Thermodynamic and Transport Properties of Quark-Gluon Plasma at Finite Chemical Potential with a DNN framework

TL;DR

This study employs a deep neural network framework to estimate thermodynamic and transport properties of quark-gluon plasma at finite chemical potential, aligning well with lattice QCD results and offering an efficient modeling approach.

Contribution

The paper introduces a DNN-assisted quasi-particle model to accurately estimate QGP properties at finite baryon chemical potential, extending previous lattice-based methods.

Findings

DNN model reproduces lattice QCD results for the equation of state.

Computed properties include speed of sound, specific heat, viscosity, and conductivity.

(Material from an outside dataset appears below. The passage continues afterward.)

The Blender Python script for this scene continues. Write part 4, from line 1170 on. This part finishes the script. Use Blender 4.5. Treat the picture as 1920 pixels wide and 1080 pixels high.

Results agree with existing lattice calculations and phenomenological models.

Abstract

The characteristics of a thermal system depend strongly on its response to thermal gradients and the underlying microscopic interactions among constituents. In the present study, we investigate the thermodynamic and transport properties of the quark-gluon plasma (QGP) at finite baryon chemical potential within a deep-learning-assisted quasi-particle model (DLQPM). The temperature ($\mathrm{T}$) and baryon chemical potential ($\mu_B$)-dependent thermal masses of quasi-particles are estimated using neural networks trained to reproduce lattice QCD (lQCD) results for the equation of state, obtained via a Taylor-like expansion around vanishing baryon chemical potential. The trained model acts as an effective emulator, enabling us to estimate the thermodynamic and transport properties at finite $\mu_B$. We compute the speed of sound, specific heat, viscosity, and conductivity of the deconfined medium. Our findings are in good agreement with available lattice calculations and other phenomenological models. The present study demonstrates that a DNN-based approach provides an efficient framework for studying the properties of the QGP at finite baryon density.